Once at the Norfolk Navy base I came along a few minutes after the mess happened. A flatbed truck turned too hard and a dozen or so 5 gallon pails of green primer slid off the side and blew open on impact.
That primer is damn near industructable, I wonder how many years it took for the stain to wear away.
The paint I drove through appeared to be a water based interior paint. The detail shop got it all off the body, I’m not worried about the wheel wells or mud flaps. With the wash and wax, my truck is looking pretty spiffy right now. This morning the paint spot was a lot bigger from other folks that drove through it. Even though it should be dry, I drove around it just to be safe.
Can’t you just take the car to Maaco and they can sandblast it off and repaint the car like they would do anyway for a repaint job? Unless the standard cost for a Maaco job is enough to total the car, I don’t see the problem.
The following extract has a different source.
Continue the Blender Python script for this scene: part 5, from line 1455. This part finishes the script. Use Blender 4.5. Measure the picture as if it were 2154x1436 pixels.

It’s all in the repair technique. If it’s a $99.95 paint job, odds are the techniques used in the refinish will not satisfy the insurance company’s obligation to restore the vehicle to its pre-loss condition. Most companies have a lifetime guaranty on all work performed as part of an insurance claim. No way in hell am I going to guaranty a repaint that is likely to be poorly prepped, poorly masked, poorly matched and poorly blended. You can take your owner-retained total loss settlement and pain the car with nail polish if you want, but the insurance company won’t get behind it for the lifetime of the car.
Whether or not it’s a problem really depends on the total area and body panels affected. The OP is probably only looking at one body panel with minimal area. Most irksome are folks who get a barely visible overspray all over their car–the right kind of paint annihilates the finish and the whole car has to get repainted.
Over where my mom lives, this happens all the time. The running theory is that a group of Bad Kids spill paint all over the roads just to ruin the cars of complete strangers. It wouldn’t really surprise me if it were true, I guess. It is odd that so much paint would be “accidentally” spilled.
A few months (a year?) ago, some white paint was spilled on the eastbound Bay Bridge, and was visible for months. Haven’t seen it recently, but it’s possible I just don’t notice it any more.
On the approach to eastbound CA-24 lies the remains of what I hope to god was a bunch of red paint that was spilled.
Driving up I-5 last week, there were some red sections of road, but they looked more rust-colored, and appeared on bridges, which- and maybe I’m paranoid- is fucking scary.